▶ [WRITTEN TASK]: Leave out every picture, then output exactly the lines between the ones holding "Model this scene" and "SC.camera = co", inclusive, and nothing beyond them.

* Begin *

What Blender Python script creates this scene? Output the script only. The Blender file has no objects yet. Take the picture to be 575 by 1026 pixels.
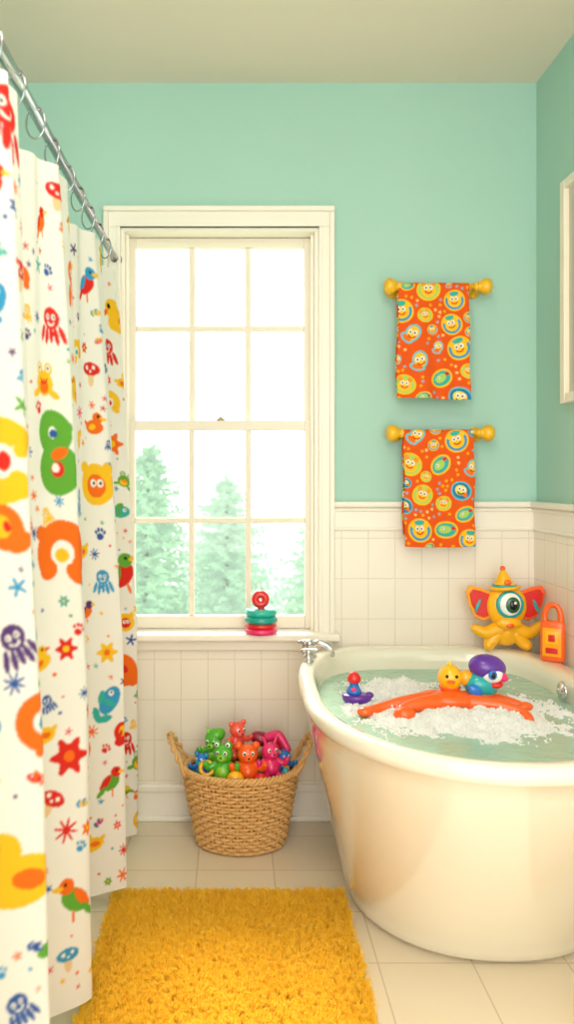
import bpy, bmesh, math, random
import numpy as np
from mathutils import Vector, Matrix, Euler
random.seed(7); rng=np.random.default_rng(7)
scene=bpy.context.scene
D=bpy.data

# ------------------------------------------------------------------ materials
def lin(c):
    c=np.array(c,dtype=float)/255.0
    return tuple(np.where(c<=0.04045,c/12.92,((c+0.055)/1.055)**2.4))
_m={}
def mat(name,col,rough=0.5,metal=0.0,coat=0.0,bump=0.0,bscale=60,sss=0.0,var=0.0,vscale=8,spec=0.5,trans=0.0):
    if name in _m: return _m[name]
    m=D.materials.new(name); m.use_nodes=True; nt=m.node_tree; b=nt.nodes['Principled BSDF']
    L=lin(col)
    b.inputs['Base Color'].default_value=(*L,1); b.inputs['Roughness'].default_value=rough
    b.inputs['Metallic'].default_value=metal; b.inputs['Coat Weight'].default_value=coat
    b.inputs['Specular IOR Level'].default_value=spec
    b.inputs['Transmission Weight'].default_value=trans
    if sss: 
        b.inputs['Subsurface Weight'].default_value=sss; b.inputs['Subsurface Scale'].default_value=0.01
    tc=nt.nodes.new('ShaderNodeTexCoord')
    if bump:
        n=nt.nodes.new('ShaderNodeTexNoise'); n.inputs['Scale'].default_value=bscale; n.inputs['Detail'].default_value=4
        nt.links.new(tc.outputs['Object'],n.inputs['Vector'])
        bp=nt.nodes.new('ShaderNodeBump'); bp.inputs['Strength'].default_value=bump; bp.inputs['Distance'].default_value=0.01
        nt.links.new(n.outputs['Fac'],bp.inputs['Height']); nt.links.new(bp.outputs['Normal'],b.inputs['Normal'])
    if var:
        n=nt.nodes.new('ShaderNodeTexNoise'); n.inputs['Scale'].default_value=vscale; n.inputs['Detail'].default_value=3
        nt.links.new(tc.outputs['Object'],n.inputs['Vector'])
        mx=nt.nodes.new('ShaderNodeMix'); mx.data_type='RGBA'
        mx.inputs['A'].default_value=(*[x*(1-var) for x in L],1); mx.inputs['B'].default_value=(*[min(1,x*(1+var)) for x in L],1)
        nt.links.new(n.outputs['Fac'],mx.inputs['Factor']); nt.links.new(mx.outputs['Result'],b.inputs['Base Color'])
    _m[name]=m; return m

def tile_mat(name,col,grout,axes,tw,th,off=0.0,mortar=0.0025,rough=0.25,origin=(0,0),bump=0.35):
    m=D.materials.new(name); m.use_nodes=True; nt=m.node_tree; b=nt.nodes['Principled BSDF']
    g=nt.nodes.new('ShaderNodeNewGeometry'); s=nt.nodes.new('ShaderNodeSeparateXYZ'); c=nt.nodes.new('ShaderNodeCombineXYZ')
    nt.links.new(g.outputs['Position'],s.inputs[0])
    a1=nt.nodes.new('ShaderNodeMath'); a1.operation='SUBTRACT'; a1.inputs[1].default_value=origin[0]-20*tw
    a2=nt.nodes.new('ShaderNodeMath'); a2.operation='SUBTRACT'; a2.inputs[1].default_value=origin[1]-20*th
    nt.links.new(s.outputs[axes[0]],a1.inputs[0]); nt.links.new(s.outputs[axes[1]],a2.inputs[0])
    nt.links.new(a1.outputs[0],c.inputs[0]); nt.links.new(a2.outputs[0],c.inputs[1])
    br=nt.nodes.new('ShaderNodeTexBrick'); br.offset=off; br.squash=1.0
    br.inputs['Scale'].default_value=1; br.inputs['Brick Width'].default_value=tw; br.inputs['Row Height'].default_value=th
    br.inputs['Mortar Size'].default_value=mortar; br.inputs['Mortar Smooth'].default_value=0.6
    L=lin(col); br.inputs['Color1'].default_value=(*L,1); br.inputs['Color2'].default_value=(*[x*0.985 for x in L],1)
    br.inputs['Mortar'].default_value=(*lin(grout),1); br.inputs['Bias'].default_value=0
    nt.links.new(c.outputs[0],br.inputs['Vector']); nt.links.new(br.outputs['Color'],b.inputs['Base Color'])
    bp=nt.nodes.new('ShaderNodeBump'); bp.invert=True; bp.inputs['Strength'].default_value=bump; bp.inputs['Distance'].default_value=0.003
    nt.links.new(br.outputs['Fac'],bp.inputs['Height']); nt.links.new(bp.outputs['Normal'],b.inputs['Normal'])
    b.inputs['Roughness'].default_value=rough
    return m

def vcol_mat(name,rough=0.85,transl=0.0,bump=0.0,bscale=400):
    m=D.materials.new(name); m.use_nodes=True; nt=m.node_tree; b=nt.nodes['Principled BSDF']
    a=nt.nodes.new('ShaderNodeVertexColor'); a.layer_name='Col'
    nt.links.new(a.outputs['Color'],b.inputs['Base Color']); b.inputs['Roughness'].default_value=rough
    b.inputs['Specular IOR Level'].default_value=0.2
    if bump:
        tc=nt.nodes.new('ShaderNodeTexCoord'); n=nt.nodes.new('ShaderNodeTexNoise'); n.inputs['Scale'].default_value=bscale
        nt.links.new(tc.outputs['Object'],n.inputs['Vector'])
        bp=nt.nodes.new('ShaderNodeBump'); bp.inputs['Strength'].default_value=bump; bp.inputs['Distance'].default_value=0.002
        nt.links.new(n.outputs['Fac'],bp.inputs['Height']); nt.links.new(bp.outputs['Normal'],b.inputs['Normal'])
    if transl:
        t=nt.nodes.new('ShaderNodeBsdfTranslucent'); mx=nt.nodes.new('ShaderNodeMixShader'); mx.inputs[0].default_value=transl
        nt.links.new(a.outputs['Color'],t.inputs['Color']); nt.links.new(b.outputs[0],mx.inputs[1]); nt.links.new(t.outputs[0],mx.inputs[2])
        nt.links.new(mx.outputs[0],nt.nodes['Material Output'].inputs['Surface'])
    return m

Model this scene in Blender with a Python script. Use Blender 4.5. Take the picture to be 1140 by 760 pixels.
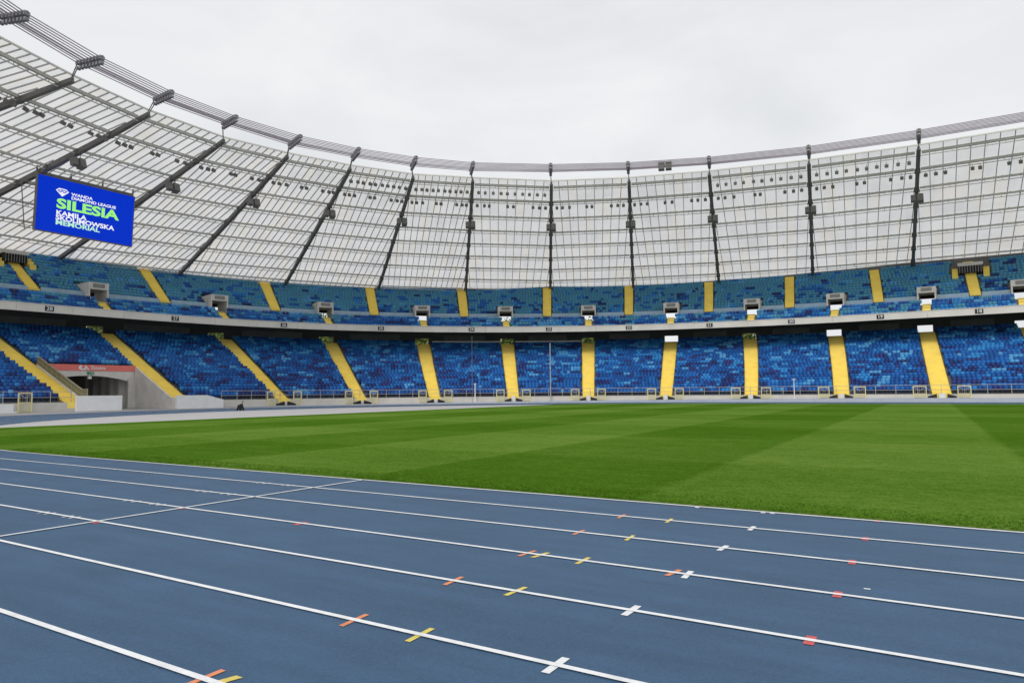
import bpy, math, random
import numpy as np
from mathutils import Vector, Matrix

for o in list(bpy.data.objects):
    bpy.data.objects.remove(o)
SC = bpy.context.scene
COL = SC.collection
rad = math.radians
rng = random.Random(7)

# ------------------------------------------------------------------ camera
cam = bpy.data.cameras.new('camera')
cam.sensor_width = 36.0
cam.lens = 787.4 / 1140 * 36.0
cam.clip_start = 0.1
cam.clip_end = 3000
co = bpy.data.objects.new('camera', cam)
COL.objects.link(co)
YAW, PIT, ROL = rad(31.94), rad(4.03), rad(-0.47)
F = Vector((-math.sin(YAW), math.cos(YAW), 0))
R = Vector((math.cos(YAW), math.sin(YAW), 0))
U = Vector((0, 0, 1))
Fc = math.cos(PIT) * F + math.sin(PIT) * U
Uc = -math.sin(PIT) * F + math.cos(PIT) * U
R2 = math.cos(ROL) * R + math.sin(ROL) * Uc
U2 = -math.sin(ROL) * R + math.cos(ROL) * Uc
M = Matrix((R2, U2, -Fc)).transposed().to_4x4()
M.translation = Vector((0, 0, 1.6385))
co.matrix_world = M
SC.camera = co

# ------------------------------------------------------------------ world: overcast sky
SUN_EL, SUN_AZ = rad(40), rad(172)
w = bpy.data.worlds.new('World')
SC.world = w
w.use_nodes = True
nt = w.node_tree
nt.nodes.clear()
N = nt.nodes.new
wo = N('ShaderNodeOutputWorld')
bg = N('ShaderNodeBackground')
bg.inputs['Strength'].default_value = 0.1
sky = N('ShaderNodeTexSky')
sky.sky_type = 'NISHITA'
sky.sun_disc = False
sky.sun_elevation = SUN_EL
sky.sun_rotation = SUN_AZ
sky.dust_density = 3
tc = N('ShaderNodeTexCoord')
mp = N('ShaderNodeMapping')
mp.inputs['Scale'].default_value = (1.6, 1.6, 4.5)
n1 = N('ShaderNodeTexNoise')
n1.inputs['Scale'].default_value = 1.5
n1.inputs['Detail'].default_value = 7
n1.inputs['Roughness'].default_value = 0.52
n1.inputs['Distortion'].default_value = 0.4
rp = N('ShaderNodeValToRGB')
rp.color_ramp.elements[0].position = 0.33
rp.color_ramp.elements[0].color = (7.7, 7.9, 8.15, 1)
rp.color_ramp.elements[1].position = 0.66
rp.color_ramp.elements[1].color = (9.2, 9.3, 9.4, 1)
mx = N('ShaderNodeMix')
mx.data_type = 'RGBA'
mx.inputs['Factor'].default_value = 0.955
L = nt.links.new
L(tc.outputs['Generated'], mp.inputs['Vector'])
L(mp.outputs['Vector'], n1.inputs['Vector'])
L(n1.outputs['Fac'], rp.inputs['Fac'])
L(sky.outputs['Color'], mx.inputs['A'])
L(rp.outputs['Color'], mx.inputs['B'])
L(mx.outputs['Result'], bg.inputs['Color'])
L(bg.outputs['Background'], wo.inputs['Surface'])

# ------------------------------------------------------------------ sun behind the cloud
sl = bpy.data.lights.new('sun', 'SUN')
sl.energy = 1.4
sl.angle = rad(20)
sl.color = (1, 0.97, 0.93)
so = bpy.data.objects.new('sun', sl)
COL.objects.link(so)
# sun over the camera's left shoulder
sd = Vector((math.sin(SUN_AZ) * math.cos(SUN_EL), math.cos(SUN_AZ) * math.cos(SUN_EL), math.sin(SUN_EL)))
so.rotation_euler = sd.to_track_quat('Z', 'Y').to_euler()

SC.view_settings.view_transform = 'Standard'
SC.view_settings.look = 'None'
SC.view_settings.exposure = 0.0
SC.view_settings.gamma = 1.0
SC.view_settings.use_curve_mapping = False
SC.cycles.use_denoising = True
SC.cycles.max_bounces = 6
SC.cycles.transmission_bounces = 4

# ------------------------------------------------------------------ materials
MATS = {}


def mat(name, col, rough=0.7, var=0.0, vscale=1.0, bump=0.0, bscale=20.0, metal=0.0, spec=0.3, stretch=None):
    m = bpy.data.materials.new(name)
    m.use_nodes = True
    t = m.node_tree
    b = t.nodes['Principled BSDF']
    b.inputs['Base Color'].default_value = (*col, 1)
    b.inputs['Roughness'].default_value = rough
    b.inputs['Metallic'].default_value = metal
    b.inputs['Specular IOR Level'].default_value = spec
    tcn = t.nodes.new('ShaderNodeTexCoord')
    vec = tcn.outputs['Object']
    if stretch:
        mpn = t.nodes.new('ShaderNodeMapping')
        mpn.inputs['Scale'].default_value = stretch
        t.links.new(vec, mpn.inputs['Vector'])
        vec = mpn.outputs['Vector']
    if var:
        nz = t.nodes.new('ShaderNodeTexNoise')
        nz.inputs['Scale'].default_value = vscale
        nz.inputs['Detail'].default_value = 6
        nz.inputs['Roughness'].default_value = 0.6
        t.links.new(vec, nz.inputs['Vector'])
        r = t.nodes.new('ShaderNodeMapRange')
        r.inputs['From Min'].default_value = 0.28
        r.inputs['From Max'].default_value = 0.72
        r.inputs['To Min'].default_value = 1 - var
        r.inputs['To Max'].default_value = 1 + var
        t.links.new(nz.outputs['Fac'], r.inputs['Value'])
        vm = t.nodes.new('ShaderNodeVectorMath')
        vm.operation = 'SCALE'
        vm.inputs[0].default_value = col
        t.links.new(r.outputs['Result'], vm.inputs['Scale'])
        t.links.new(vm.outputs['Vector'], b.inputs['Base Color'])
    if bump:
        nb = t.nodes.new('ShaderNodeTexNoise')
        nb.inputs['Scale'].default_value = bscale
        nb.inputs['Detail'].default_value = 3
        t.links.new(vec, nb.inputs['Vector'])
        bp = t.nodes.new('ShaderNodeBump')
        bp.inputs['Strength'].default_value = bump
        bp.inputs['Distance'].default_value = 0.02
        t.links.new(nb.outputs['Fac'], bp.inputs['Height'])
        t.links.new(bp.outputs['Normal'], b.inputs['Normal'])
    MATS[name] = m
    return m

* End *

▶ [REPLY]:
Model this scene in Blender with a Python script. Use Blender 4.5. Take the picture to be 1140 by 760 pixels.
import bpy, math, random
import numpy as np
from mathutils import Vector, Matrix

for o in list(bpy.data.objects):
    bpy.data.objects.remove(o)
SC = bpy.context.scene
COL = SC.collection
rad = math.radians
rng = random.Random(7)

# ------------------------------------------------------------------ camera
cam = bpy.data.cameras.new('camera')
cam.sensor_width = 36.0
cam.lens = 787.4 / 1140 * 36.0
cam.clip_start = 0.1
cam.clip_end = 3000
co = bpy.data.objects.new('camera', cam)
COL.objects.link(co)
YAW, PIT, ROL = rad(31.94), rad(4.03), rad(-0.47)
F = Vector((-math.sin(YAW), math.cos(YAW), 0))
R = Vector((math.cos(YAW), math.sin(YAW), 0))
U = Vector((0, 0, 1))
Fc = math.cos(PIT) * F + math.sin(PIT) * U
Uc = -math.sin(PIT) * F + math.cos(PIT) * U
R2 = math.cos(ROL) * R + math.sin(ROL) * Uc
U2 = -math.sin(ROL) * R + math.cos(ROL) * Uc
M = Matrix((R2, U2, -Fc)).transposed().to_4x4()
M.translation = Vector((0, 0, 1.6385))
co.matrix_world = M
SC.camera = co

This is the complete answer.